Importance ranking: Minor
Word count: 550
Themes: Employment, By-elections, Taxation, Foreign policy (general discussions), Foreign policy (Africa), Foreign policy (Asia)

Finchley Conservatives Honour Sir John Crowder

Sir John Crowder, M.P. for Finchley from 1935 until the general election last year, was presented with an illuminated address at the annual meeting of Finchley and Friern Barnet Conservative Association on Monday. He was accompanied by Lady Crowder.

His successor, Mrs. Margaret Thatcher, M.P., accompanied by her husband, received an enthusiastic reception.

The Divisional chairman, Mr. C. H. Blatch congratulated the various sections of the Association on their succesful work in 1959, when they won eleven Council seats out of fourteen, in addition to returning Mrs. Thatcher as their M.P. with an increased majority.

“Our cause is good and at its highest peak,” he declared. If we push the Conservative way of life then success will continue to come our way. If we slip from the successes we have now gained it will take many years to recover.”

The financial report by Councillor E. Fergusson Taylor, showed a successful financial year.

It was with regret that, after six years as treasurer, he was unable to seek re-election in view of his other public work.

Mrs. Thatcher thanked all the officers of the Division and wards for their work during the election campaign.

Speaking of the Brighouse bye-election, she said they won the seat by supreme organisation and a sound policy.

What happened in Parliament affected everybody, she said. Unemployment had been improved to a great extent compared with last year. We were faced with absolute boom conditions, though there were pockets of unemployment in some parts of the country.
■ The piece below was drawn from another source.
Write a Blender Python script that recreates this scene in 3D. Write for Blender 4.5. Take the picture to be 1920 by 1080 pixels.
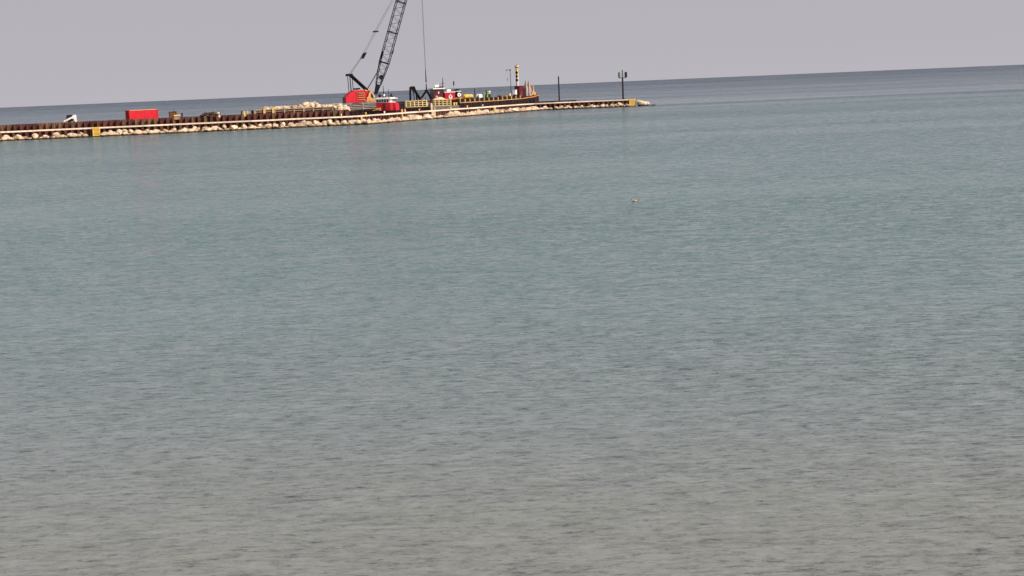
import bpy, math, random
from mathutils import Vector, Matrix
for o in list(bpy.data.objects): bpy.data.objects.remove(o)
SC = bpy.context.scene
COL = SC.collection
R = math.radians

# ------------------------------------------------------------------ camera
cam = bpy.data.cameras.new('camera'); cam.lens = 56.25; cam.sensor_width = 36.0
cam.clip_start = 0.5; cam.clip_end = 40000
camo = bpy.data.objects.new('camera', cam); COL.objects.link(camo); SC.camera = camo
PITCH, ROLL, CAMH = R(7.226), R(2.4164), 7.6
f_ = Vector((0, math.cos(PITCH), -math.sin(PITCH))); u0 = Vector((0, math.sin(PITCH), math.cos(PITCH))); r0 = Vector((1, 0, 0))
rr = r0*math.cos(ROLL) - u0*math.sin(ROLL); uu = r0*math.sin(ROLL) + u0*math.cos(ROLL)
camo.matrix_world = Matrix(((rr.x, uu.x, -f_.x, 0), (rr.y, uu.y, -f_.y, 0), (rr.z, uu.z, -f_.z, CAMH), (0, 0, 0, 1)))

# ------------------------------------------------------------------ sky + sun
SUN_EL = R(40.0); SUN_DIR = Vector((0.80, -0.60, 0)).normalized()
wd = bpy.data.worlds.new('World'); SC.world = wd; wd.use_nodes = True
nt = wd.node_tree; nt.nodes.clear()
out = nt.nodes.new('ShaderNodeOutputWorld'); bg = nt.nodes.new('ShaderNodeBackground')
sky = nt.nodes.new('ShaderNodeTexSky'); sky.sky_type = 'NISHITA'; sky.sun_disc = False
sky.sun_elevation = SUN_EL; sky.sun_rotation = math.atan2(SUN_DIR.x, SUN_DIR.y)
sky.air_density = 1.0; sky.dust_density = 4.0; sky.ozone_density = 1.5
tc = nt.nodes.new('ShaderNodeTexCoord'); sx = nt.nodes.new('ShaderNodeSeparateXYZ')
nt.links.new(tc.outputs['Generated'], sx.inputs[0])
ab = nt.nodes.new('ShaderNodeMath'); ab.operation = 'ABSOLUTE'; nt.links.new(sx.outputs['Z'], ab.inputs[0])
mr = nt.nodes.new('ShaderNodeMapRange'); mr.inputs['From Min'].default_value = 0.0; mr.inputs['From Max'].default_value = 0.45
mr.inputs['To Min'].default_value = 0.98; mr.inputs['To Max'].default_value = 0.45
nt.links.new(ab.outputs[0], mr.inputs['Value'])
mx = nt.nodes.new('ShaderNodeMix'); mx.data_type = 'RGBA'
nt.links.new(mr.outputs[0], mx.inputs[0]); nt.links.new(sky.outputs[0], mx.inputs[6])
mx.inputs[7].default_value = (7.55, 7.3, 7.95, 1)        # grey-lilac summer haze
nt.links.new(mx.outputs[2], bg.inputs[0]); bg.inputs[1].default_value = 0.065
nt.links.new(bg.outputs[0], out.inputs[0])
sl = bpy.data.lights.new('sun', 'SUN'); sl.energy = 5.0; sl.angle = R(0.6); sl.color = (1.0, 0.90, 0.76)
so = bpy.data.objects.new('sun', sl); COL.objects.link(so)
sd = SUN_DIR*math.cos(SUN_EL) + Vector((0, 0, math.sin(SUN_EL)))
so.rotation_euler = sd.to_track_quat('Z', 'Y').to_euler(); so.location = (60, 300, 90)
SC.view_settings.view_transform = 'Standard'; SC.view_settings.look = 'None'
SC.view_settings.exposure = 0.0; SC.view_settings.gamma = 1.0; SC.view_settings.use_curve_mapping = False

# ------------------------------------------------------------------ materials
def newmat(name):
    m = bpy.data.materials.new(name); m.use_nodes = True
    return m, m.node_tree, m.node_tree.nodes['Principled BSDF']
def mat(name, col, rough=0.6, metal=0.0, var=0.18, scale=1.2, spec=0.4, stain=None, stain_amt=0.0):
    """painted / worn surface: noise mottling + per-object brightness change + optional stain colour"""
    m, t, b = newmat(name); N = t.nodes; L = t.links
    co = N.new('ShaderNodeTexCoord'); no = N.new('ShaderNodeTexNoise'); no.inputs['Scale'].default_value = scale
    no.inputs['Detail'].default_value = 5; L.new(co.outputs['Object'], no.inputs['Vector'])
    oi = N.new('ShaderNodeObjectInfo')
    a = N.new('ShaderNodeMath'); a.operation = 'ADD'; L.new(no.outputs['Fac'], a.inputs[0]); L.new(oi.outputs['Random'], a.inputs[1])
    r = N.new('ShaderNodeMapRange'); r.inputs['From Min'].default_value = .3; r.inputs['From Max'].default_value = 1.7
    r.inputs['To Min'].default_value = 1-var; r.inputs['To Max'].default_value = 1+var; L.new(a.outputs[0], r.inputs['Value'])
    v = N.new('ShaderNodeVectorMath'); v.operation = 'SCALE'; v.inputs[0].default_value = col[:3]; L.new(r.outputs[0], v.inputs['Scale'])
    last = v.outputs[0]
    if stain:
        n2 = N.new('ShaderNodeTexNoise'); n2.inputs['Scale'].default_value = scale*1.7; n2.inputs['Detail'].default_value = 6
        mp = N.new('ShaderNodeMapping'); mp.inputs['Scale'].default_value = (1, 1, .35); L.new(co.outputs['Object'], mp.inputs[0]); L.new(mp.outputs[0], n2.inputs['Vector'])
        r2 = N.new('ShaderNodeMapRange'); r2.inputs['From Min'].default_value = .48; r2.inputs['From Max'].default_value = .68
        r2.inputs['To Max'].default_value = stain_amt; L.new(n2.outputs['Fac'], r2.inputs['Value'])
        k = N.new('ShaderNodeMix'); k.data_type = 'RGBA'; L.new(r2.outputs[0], k.inputs[0]); L.new(last, k.inputs[6]); k.inputs[7].default_value = (*stain, 1)
        last = k.outputs[2]
    L.new(last, b.inputs['Base Color']); b.inputs['Roughness'].default_value = rough; b.inputs['Metallic'].default_value = metal
    b.inputs['Specular IOR Level'].default_value = spec
    return m
M = {}
RUSTC = (.10, .035, .02)
M['red'] = mat('red_paint', (.56, .016, .034), .55, spec=.2, var=.25, stain=(.27, .03, .025), stain_amt=.75)
M['dkred'] = mat('dark_red_paint_and_shade', (.13, .008, .016), .5, stain=(.06, .01, .01), stain_amt=.6)  # dark red paint; on the tug pilothouse it also carries shade
M['white'] = mat('white_paint', (.80, .78, .76), .5, var=.08, stain=(.5, .42, .34), stain_amt=.35)
M['black'] = mat('black_paint', (.008, .007, .010), .7, var=.3, spec=.1, stain=(.04, .02, .015), stain_amt=.5)
M['hull'] = mat('black_hull_paint', (.010, .008, .013), .75, var=.3, scale=.8, spec=.1, stain=(.085, .028, .018), stain_amt=.9)
M['grey'] = mat('grey_hull_paint', (.20, .175, .16), .7, var=.25, scale=.8, stain=(.14, .07, .04), stain_amt=.6)
M['yellow'] = mat('yellow_paint', (.80, .52, .11), .5, stain=(.4, .2, .04), stain_amt=.5)
M['oldyellow'] = mat('worn_yellow_paint', (.52, .37, .08), .6, stain=(.2, .1, .03), stain_amt=.7)
M['cream'] = mat('cream_paint', (.74, .56, .27), .6, stain=(.4, .25, .12), stain_amt=.5)
M['orange'] = mat('orange_paint', (.70, .26, .06), .5, stain=(.4, .12, .04), stain_amt=.4)
M['tan'] = mat('tan_paint', (.62, .36, .17), .55, stain=(.35, .14, .06), stain_amt=.6)
M['green'] = mat('green_paint', (.17, .22, .07), .55, stain=(.06, .08, .02), stain_amt=.6)
M['dkgreen'] = mat('dark_green_paint', (.012, .075, .022), .5)
M['wood'] = mat('weathered_timber', (.40, .27, .17), .85, var=.3, scale=2.0, stain=(.09, .05, .03), stain_amt=.7)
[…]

She did not think there would be any great financial concessions this year, but she would like to see the end of Schedule A.

On the subject of Africa, she said there was no simple solution to the problem. Some white people had been there for three and more generations and they should not be turned out. We also had problems over Russia and Germany and, perhaps in a few years time, with China as a nuclear power.

Mr. A. D. C. Miller, president, presenting the illuminated scroll to Sir John Crowder, said he was present when Sir John was first elected in 1935. He thanked him for all he had done for the Conservative cause in Finchley.

He mentioned that when the Rent Act was before Parliament, Sir John introduced an amendment which prevented many people from being evicted.

“This is positively my last appearance on a public platform in Finchley, but I hope to see many of you from time to time,” said Sir John.

He congratulated Mrs. Thatcher on her election and wished her well in Parliament.

He added that he was proud to have been granted the Freedom of the Borough.

Lady Crowder also thanked the gathering for all the kindness shown her during their 24 years association and said she, too, hoped to be among them from time to time.

Officers elected were: President: Mr. A. C. D. Miller; treasurer, Mr. E. M. Morgan: assist, treasurer: Mr. John Drinkwater; secretary, County Cllr. Miss J. L. Scott.